## DIRECTION
Give back the lines exactly, from the first one to the line with "coll = sc.collection", both ends included.

## PROVIDED MATERIAL
** begin **
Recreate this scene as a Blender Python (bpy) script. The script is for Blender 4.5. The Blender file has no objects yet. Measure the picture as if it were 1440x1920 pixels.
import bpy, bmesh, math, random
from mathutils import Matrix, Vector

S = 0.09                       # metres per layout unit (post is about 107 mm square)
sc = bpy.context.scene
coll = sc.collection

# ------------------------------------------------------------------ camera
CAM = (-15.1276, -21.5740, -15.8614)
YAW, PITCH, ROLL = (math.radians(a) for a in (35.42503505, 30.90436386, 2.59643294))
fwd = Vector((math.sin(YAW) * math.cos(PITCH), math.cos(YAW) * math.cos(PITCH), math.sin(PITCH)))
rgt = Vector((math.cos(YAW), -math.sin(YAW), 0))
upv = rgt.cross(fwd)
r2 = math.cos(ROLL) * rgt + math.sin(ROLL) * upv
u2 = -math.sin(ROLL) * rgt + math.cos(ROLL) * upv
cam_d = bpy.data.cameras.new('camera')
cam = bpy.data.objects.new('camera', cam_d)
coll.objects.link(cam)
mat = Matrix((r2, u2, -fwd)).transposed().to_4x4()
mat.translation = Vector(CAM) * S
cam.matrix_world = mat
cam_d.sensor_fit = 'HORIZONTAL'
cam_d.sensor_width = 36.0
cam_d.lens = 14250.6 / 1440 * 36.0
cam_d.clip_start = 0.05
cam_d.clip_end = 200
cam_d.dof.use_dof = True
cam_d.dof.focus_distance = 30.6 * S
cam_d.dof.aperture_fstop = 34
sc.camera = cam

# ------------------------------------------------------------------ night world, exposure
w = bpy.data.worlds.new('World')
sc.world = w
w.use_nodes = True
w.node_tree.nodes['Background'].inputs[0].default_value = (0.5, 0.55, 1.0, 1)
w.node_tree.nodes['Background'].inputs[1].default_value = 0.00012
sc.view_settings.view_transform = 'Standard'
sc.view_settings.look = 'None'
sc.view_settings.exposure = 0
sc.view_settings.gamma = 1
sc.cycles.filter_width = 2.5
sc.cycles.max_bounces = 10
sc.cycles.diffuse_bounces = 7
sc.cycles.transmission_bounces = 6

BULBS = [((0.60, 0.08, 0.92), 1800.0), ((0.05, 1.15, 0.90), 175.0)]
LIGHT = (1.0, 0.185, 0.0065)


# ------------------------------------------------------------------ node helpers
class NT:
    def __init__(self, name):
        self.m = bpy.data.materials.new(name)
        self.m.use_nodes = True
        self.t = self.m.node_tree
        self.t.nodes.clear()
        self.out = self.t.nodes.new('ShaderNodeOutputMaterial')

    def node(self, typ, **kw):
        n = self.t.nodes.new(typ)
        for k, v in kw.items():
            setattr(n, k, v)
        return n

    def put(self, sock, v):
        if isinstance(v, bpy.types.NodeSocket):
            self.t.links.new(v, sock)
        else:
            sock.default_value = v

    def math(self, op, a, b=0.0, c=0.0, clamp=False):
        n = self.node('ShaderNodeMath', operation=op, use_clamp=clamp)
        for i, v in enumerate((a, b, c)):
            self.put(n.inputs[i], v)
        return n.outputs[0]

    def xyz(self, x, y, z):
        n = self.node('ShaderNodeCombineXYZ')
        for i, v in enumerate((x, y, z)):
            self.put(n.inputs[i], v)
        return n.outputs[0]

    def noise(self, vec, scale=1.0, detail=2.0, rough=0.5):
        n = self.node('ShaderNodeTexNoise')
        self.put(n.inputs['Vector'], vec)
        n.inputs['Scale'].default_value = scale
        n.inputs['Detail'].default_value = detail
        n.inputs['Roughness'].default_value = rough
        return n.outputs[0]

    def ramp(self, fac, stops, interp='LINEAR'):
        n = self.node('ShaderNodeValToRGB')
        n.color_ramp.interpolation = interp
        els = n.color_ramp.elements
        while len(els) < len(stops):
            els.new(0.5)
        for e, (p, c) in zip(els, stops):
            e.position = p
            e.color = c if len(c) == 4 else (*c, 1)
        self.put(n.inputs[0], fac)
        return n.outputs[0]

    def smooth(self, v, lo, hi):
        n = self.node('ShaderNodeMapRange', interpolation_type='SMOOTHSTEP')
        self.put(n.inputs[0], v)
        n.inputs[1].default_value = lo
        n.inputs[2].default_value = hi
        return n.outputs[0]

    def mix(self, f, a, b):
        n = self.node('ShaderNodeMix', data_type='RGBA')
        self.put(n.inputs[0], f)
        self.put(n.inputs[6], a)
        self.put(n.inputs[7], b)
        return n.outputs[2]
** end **
## TASK OUTPUT
Recreate this scene as a Blender Python (bpy) script. The script is for Blender 4.5. The Blender file has no objects yet. Measure the picture as if it were 1440x1920 pixels.
import bpy, bmesh, math, random
from mathutils import Matrix, Vector

S = 0.09                       # metres per layout unit (post is about 107 mm square)
sc = bpy.context.scene
coll = sc.collection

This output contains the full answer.